Lightning Pool is another non-custodial marketplace for leasing Lightning channel capacity through auctions, designed for advanced users. At the time of writing, we queried an lnd node to return a list of confirmed orders within the last two weeks. There were only two orders in this time—both sold for a 2.53% fee to borrow sats for a 14-day period. Annualizing that rate over a year would be equivalent to a yield of about 66.2% APR - with no compounding of yield. However, the volume of completed orders appear to be very low.
Core Lightning's liquidity ads are a decentralized marketplace feature built into the Lightning protocol itself. At the time of writing, we found 35 open offers on the supply side, with fees ranging from 0.10-1.20% for lease periods of approximately four days. The period-adjusted median rate is 0.44%, which would correspond to 40.2% APR if orders were continuously filled. However, the market has low volume—those advertised terms lack enough demand to convert to continuous leases, significantly reducing actual yield. These figures represent supply-side intent to sell, without guaranteed matches. While the headline economics look attractive on paper, sporadic fills mean actual returns are uncertain.
While it's clearly still a maturing category, it's exciting to see such high yields being achieved in Lightning liquidity leasing. Bitcoin-denominated yield is not easy to achieve, and these yields demonstrate the users are getting sufficient utility from Lightning payments to cover the prevailing opportunity costs for liquidity suppliers. Lightning yield is especially attractive because you don't have to give up custody—you're just putting your bitcoin into a simple, battle-tested script!
What drives bitcoin yield rates
Embarking on this research, we didn't realize the level of complexity in bitcoin yield products.
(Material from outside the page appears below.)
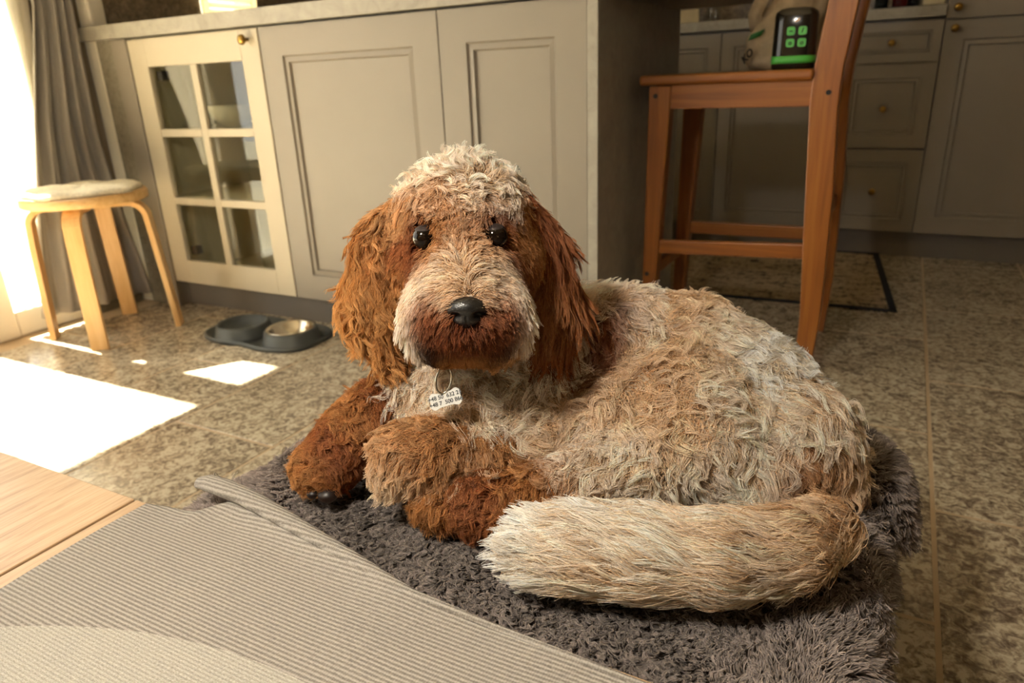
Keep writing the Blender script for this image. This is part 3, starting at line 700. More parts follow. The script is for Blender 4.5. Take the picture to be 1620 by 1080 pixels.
fy = [0.400, 0.70, 0.755, 0.775, 0.80, 0.87, 0.905, 0.95, 1.00]
fx = [0.040, 0.040, 0.040, 0.050, 0.060, 0.060, 0.046, 0.010, -0.045]
def vnoise(x, y, s, seed=0):
    return (np.sin(x*s*1.7+y*s*0.6+seed)+np.sin(y*s*1.9-x*s*0.8+seed*2.1)+np.sin((x+y)*s*2.9+seed*0.7))/3
nx, nyy = 150, 125
ys = np.linspace(0.402, 1.00, nyy+1); SS = np.linspace(0, 1, nx+1)
Yg, Sg = np.meshgrid(ys, SS, indexing='ij')
xl = -0.672+0.006*np.sin(Yg*17)-0.014*np.clip((0.55-Yg)/0.15, 0, 1); xr = np.interp(Yg, fy, fx)
Xg = xl+(xr-xl)*Sg
de = np.minimum(np.minimum(Xg-xl, xr-Xg), np.minimum(1.00-Yg, 0.25))
Zg = 0.279 + 0.0035*vnoise(Xg, Yg, 22, 1)+0.0025*vnoise(Xg, Yg, 55, 3)
Zg -= 0.055*np.exp(-de/0.010) + np.clip(Xg-0.036, 0, 1)*0.7
# the cloth lies a little lower beside the table edge
V = np.stack([Xg, Yg, Zg], -1).reshape(-1, 3)
idx = np.arange((nyy+1)*(nx+1)).reshape(nyy+1, nx+1)
F_ = np.stack([idx[:-1, :-1], idx[:-1, 1:], idx[1:, 1:], idx[1:, :-1]], -1).reshape(-1, 4)
m_throw = M_plain('throw backing', '#4C443F', 0.95, 0.15, 60, 0, 0.4, 0.1)
th = mesh('fur_throw', V, F_, m_throw, None, True)
tag(th, 'grey-brown faux fur throw spread under the dog', 'throw')
md = th.modifiers.new('thickness', 'SOLIDIFY'); md.thickness = 0.006; md.offset = -1

def hair_object(name, P, K, rad, cols, mat, parent):
    """P: (n,K,3) strand points, cols: (n,3)"""
    n = len(P); hc = bpy.data.hair_curves.new(name); hc.add_curves([K]*n)
    hc.attributes['position'].data.foreach_set('vector', P.astype(np.float32).reshape(-1))
    ra_ = hc.attributes.get('radius') or hc.attributes.new('radius', 'FLOAT', 'POINT')
    ra_.data.foreach_set('value', np.broadcast_to(rad, (n, K)).astype(np.float32).reshape(-1))
    ca = hc.attributes.new('tint', 'FLOAT_COLOR', 'CURVE')
    c4 = np.ones((n, 4), np.float32); c4[:, :3] = cols
    ca.data.foreach_set('color', c4.reshape(-1))
    o = bpy.data.objects.new(name, hc); hc.materials.append(mat); COL.objects.link(o)
    if parent is not None:
        o.parent = parent; o.matrix_parent_inverse = wm(parent).inverted()
    return o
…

Multiple competing factors affect the rates being achieved. Convenience is critical—easier solutions attract more participants, driving yields down, while solutions requiring technical expertise attract fewer participants, creating higher yields (when demand exists!).
Risk and reward follow the expected pattern—higher-risk strategies must offer higher yields, while perceived lower-risk options offer less. Custody is a key component of risk. Self-custodial solutions should theoretically offer lower yields since they're arguably less risky than handing bitcoin to third parties. In reality, exchange savings products offer very low rates despite massive custody risk—they overcome this through convenience and targeting users who wouldn't self-custody anyway.
Michael Saylor has, at least once, claimed there should be a 5% risk-free rate in bitcoin, but our research shows there's no such thing as truly risk-free—even self-custodial solutions face risks like node hacks, key compromises, or protocol vulnerabilities. Nothing that looks sustainable is offering anything close to 5%.
Implications for the Ark protocol
This survey demonstrates consensus forming on the opportunity cost of deploying bitcoin capital—roughly 1-4% annually. We'll use these findings to inform how we price liquidity in the Ark protocol, which will affect the cost of Lightning payments, refreshes, and offboards.
Another consideration is that while Ark servers will likely start by deploying their own bitcoin treasury for liquidity, as adoption grows, they may need to source bitcoin from third parties. This could lead to additional yield demands to cover the increased custodial risk.
As with anything in bitcoin, things will continue to change fast and we'll continue to review.